Designing a Dynamic Pet Dinosaur: Mattel’s Michael Kadile

Nov 3, 2018 | Aventura

Michael Kadile has one of the coolest jobs on the planet. A lead product designer at Mattel, he’s the creative mind behind this season’s hot toy, Alpha Training Blue, the 16” robot based on the “Jurassic World” velociraptor. She roars! She prowls! She lets her “alpha” (that’s you) teach her tons of cool tricks!

 

Kadile didn’t start out as a big dinosaur enthusiast, as many children are. A self-proclaimed “jock” as a kid, he had no special interest in math. His interest in science was limited primarily to building model cars and airplanes from kits.

His love of building with his hands led him to the Art Institute of Chicago, where he focused on sculpting metal and jewelry. Eventually, he landed a job in the sculpting department of invention and design firm Rehkemper, where he polished parts, did a little sculpting, and slowly learned how to make things on a mill and a lathe.

When Kadile showed promise, his bosses asked him to design functional toy airplane wings. But while he knew what wanted to achieve visually, he didn’t know how design it mathematically. Fortunately, luck intervened.

Model Makers, Machinists as Mentors

“At work I met a model maker from a Russian family of aviation engineers. He took me under his wing and helped me understand what the math behind the angle of attack was. How geometry and the force of air over a certain shape would create lift.”

After a year of learning how to build better flying wings (and an entire airplane), his mentor brought him from the sculpture department into the invention and design department, where Kadile began to design and build entire toy airplanes for companies like Spinmaster – a line called Air Hogs.

“Not a lot of designers are builders, and not a lot of builders are designers,” Kadile said. But to be successful as an inventor Kadile had to be able to both design a prototype and build it by hand. Like all good inventors, he learned primarily through the critical process of trial and error, with helpful advice and feedback from his colleagues.

“It was great, because I learned from machinists and from the guys who write programming code for the CNC machines” (computer numerical control machines, which operate factory tools and machinery). “I learned more within the first three years than I did from my whole six years in college.”

“Precision became the essence of my work. And the only way to keep it precise is math.”

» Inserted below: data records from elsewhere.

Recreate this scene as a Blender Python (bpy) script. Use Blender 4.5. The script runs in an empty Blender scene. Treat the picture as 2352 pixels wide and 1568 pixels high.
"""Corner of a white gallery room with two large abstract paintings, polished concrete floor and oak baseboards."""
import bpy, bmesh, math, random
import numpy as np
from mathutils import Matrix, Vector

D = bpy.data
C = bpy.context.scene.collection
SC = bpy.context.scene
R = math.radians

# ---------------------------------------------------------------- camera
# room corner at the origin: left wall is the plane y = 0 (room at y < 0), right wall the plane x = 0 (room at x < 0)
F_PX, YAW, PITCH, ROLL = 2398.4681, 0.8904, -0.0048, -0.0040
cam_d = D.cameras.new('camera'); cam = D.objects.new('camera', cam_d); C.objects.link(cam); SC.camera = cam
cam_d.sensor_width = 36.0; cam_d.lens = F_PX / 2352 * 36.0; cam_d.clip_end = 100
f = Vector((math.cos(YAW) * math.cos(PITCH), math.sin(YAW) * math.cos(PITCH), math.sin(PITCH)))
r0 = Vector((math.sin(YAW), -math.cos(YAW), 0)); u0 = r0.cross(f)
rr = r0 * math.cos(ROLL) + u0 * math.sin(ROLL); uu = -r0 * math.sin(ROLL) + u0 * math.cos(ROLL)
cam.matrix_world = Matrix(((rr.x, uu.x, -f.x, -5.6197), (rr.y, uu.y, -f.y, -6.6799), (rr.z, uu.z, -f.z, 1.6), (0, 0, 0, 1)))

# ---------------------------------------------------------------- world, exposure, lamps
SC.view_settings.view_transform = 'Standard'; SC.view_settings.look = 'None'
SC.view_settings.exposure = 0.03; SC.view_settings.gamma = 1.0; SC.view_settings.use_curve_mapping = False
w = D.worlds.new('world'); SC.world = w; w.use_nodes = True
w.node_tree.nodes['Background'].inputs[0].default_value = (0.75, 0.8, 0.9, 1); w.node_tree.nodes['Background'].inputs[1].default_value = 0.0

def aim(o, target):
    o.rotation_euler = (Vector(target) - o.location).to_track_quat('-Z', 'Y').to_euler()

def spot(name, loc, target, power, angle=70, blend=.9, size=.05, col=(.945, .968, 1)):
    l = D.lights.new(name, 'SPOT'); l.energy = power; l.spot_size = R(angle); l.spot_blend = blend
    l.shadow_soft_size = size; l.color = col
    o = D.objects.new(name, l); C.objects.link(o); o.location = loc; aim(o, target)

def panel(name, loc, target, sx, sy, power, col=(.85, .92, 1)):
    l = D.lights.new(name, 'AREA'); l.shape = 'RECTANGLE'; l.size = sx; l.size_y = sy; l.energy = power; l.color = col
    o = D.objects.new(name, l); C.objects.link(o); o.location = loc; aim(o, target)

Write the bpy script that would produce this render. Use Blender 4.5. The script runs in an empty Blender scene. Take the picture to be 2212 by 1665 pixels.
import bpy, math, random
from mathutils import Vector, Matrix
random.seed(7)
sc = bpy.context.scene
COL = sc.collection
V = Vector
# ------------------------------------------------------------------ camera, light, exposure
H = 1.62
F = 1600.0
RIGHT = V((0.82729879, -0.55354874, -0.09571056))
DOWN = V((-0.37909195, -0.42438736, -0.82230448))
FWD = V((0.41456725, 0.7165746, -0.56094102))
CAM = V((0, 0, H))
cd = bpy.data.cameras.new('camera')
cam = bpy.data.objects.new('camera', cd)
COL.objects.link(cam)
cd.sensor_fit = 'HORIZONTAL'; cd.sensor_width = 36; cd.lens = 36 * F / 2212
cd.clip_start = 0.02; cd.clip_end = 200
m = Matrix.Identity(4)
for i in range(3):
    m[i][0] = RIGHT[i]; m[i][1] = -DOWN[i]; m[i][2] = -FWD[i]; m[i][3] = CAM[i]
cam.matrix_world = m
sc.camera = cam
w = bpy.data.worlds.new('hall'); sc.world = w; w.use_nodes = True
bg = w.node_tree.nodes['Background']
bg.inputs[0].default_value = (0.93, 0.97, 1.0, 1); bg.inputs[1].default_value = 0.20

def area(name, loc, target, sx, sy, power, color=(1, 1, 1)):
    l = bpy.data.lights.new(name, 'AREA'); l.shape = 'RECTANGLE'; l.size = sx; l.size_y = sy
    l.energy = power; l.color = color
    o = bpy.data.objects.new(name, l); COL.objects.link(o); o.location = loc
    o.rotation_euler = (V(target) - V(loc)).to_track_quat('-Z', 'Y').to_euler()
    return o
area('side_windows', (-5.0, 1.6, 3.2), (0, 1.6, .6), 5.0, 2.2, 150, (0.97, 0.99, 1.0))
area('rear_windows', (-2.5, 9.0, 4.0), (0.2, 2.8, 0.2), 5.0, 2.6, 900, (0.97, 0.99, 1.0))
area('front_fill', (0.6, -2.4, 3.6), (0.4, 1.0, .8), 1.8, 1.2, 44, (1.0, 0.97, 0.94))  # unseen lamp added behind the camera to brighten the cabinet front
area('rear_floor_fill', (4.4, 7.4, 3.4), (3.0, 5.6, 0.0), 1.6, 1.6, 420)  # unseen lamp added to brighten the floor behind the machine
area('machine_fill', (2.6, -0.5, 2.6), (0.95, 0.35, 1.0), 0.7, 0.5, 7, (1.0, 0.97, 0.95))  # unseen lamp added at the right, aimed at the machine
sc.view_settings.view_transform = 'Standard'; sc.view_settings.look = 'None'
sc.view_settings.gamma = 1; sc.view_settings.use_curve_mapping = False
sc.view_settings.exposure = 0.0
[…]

Designing, Building and Costing

The dual skill set of designing and building was critical for Kadile’s subsequent career at Mattel. But unlike working for Rehkemper, designing for a large corporation like Mattel means keeping the bottom line in mind, from an idea’s inception, through production, to final sales.

“I never thought I'd ever use math in the real world until I got to the design and engineering side, where I had to be precise. If you don’t do it right the first time, that’s money that the company has spent without anything to show for it. So, precision became the essence of my work. And the only way to keep it precise is math.”

So, while computers and Mattel engineers do a lot of the “heavier” physics, geometry, and algebra work of creating products, Kadile uses math all the time to:

  • Create and modify production specifications using computer-aided design (CAD)
  • Determine the target market based on supplied demographic statistics and historical sales trends
  • Program the CNC machines
  • Cut rigid pieces for the prototype on a milling machine, which uses a lot of division
  • Estimate production costs, from the smallest sensor to the entire project, including labor

Costs… design... engineering… marketing… they’re all part of the process of bringing a toy to market.

Fighting the Good Fight

Toy companies are in business to make money, so even the most cutting-edge tech toy has to be grounded in the dollars they’ll generate in sales. But Kadile knew that the technology built into Blue would make or break his toy’s success.

Kadile had to justify Blue’s high $250 retail price by ensuring that the robot’s functionality and playability was a level above what existed in the marketplace. He fought hard to keep some more costly design ideas, such as incorporating a sensor so that Blue could detect her owner’s movement from across the room instead of a less expensive one that can sense only two feet away. Inevitably that forced compromises on features Kadile deemed less important.

The final Blue product includes multiple motors (to move forward, backward and sideways), an accelerometer, microphones, noise and movement sensors, LED lights, and a sophisticated a joystick motion controller with haptic feedback (vibrations that give the user information, as on many smartphones).

It’s not the first time that Kadile had to stand his ground to bring his design to fruition. When the film “Batman v Superman: Dawn of Justice” came out in 2016, Kadile wanted to design a “full head” Batman helmet for role play. Others at the company pushed for a less expensive mask, even suggesting cutting the mask back to an “upper front quarter” that covered only the eyes.

“I looked at them,” he remembered, “and I said, ‘This is one of the most breakthrough movies of the year for any DC Comics fan. If you’ll only give them a quarter of what they really want, then I'm not doing it.’”

The company and Kadile compromised. The mask covered the entire front of the face, but not the back. It was a huge hit, and Mattel made $15 million from that one mask. That success bought him the credibility he needed to ensure that Alpha Training Blue would embody his vision.

If Blue’s positive reviews are any indication, Kadile’s instincts are still right on target.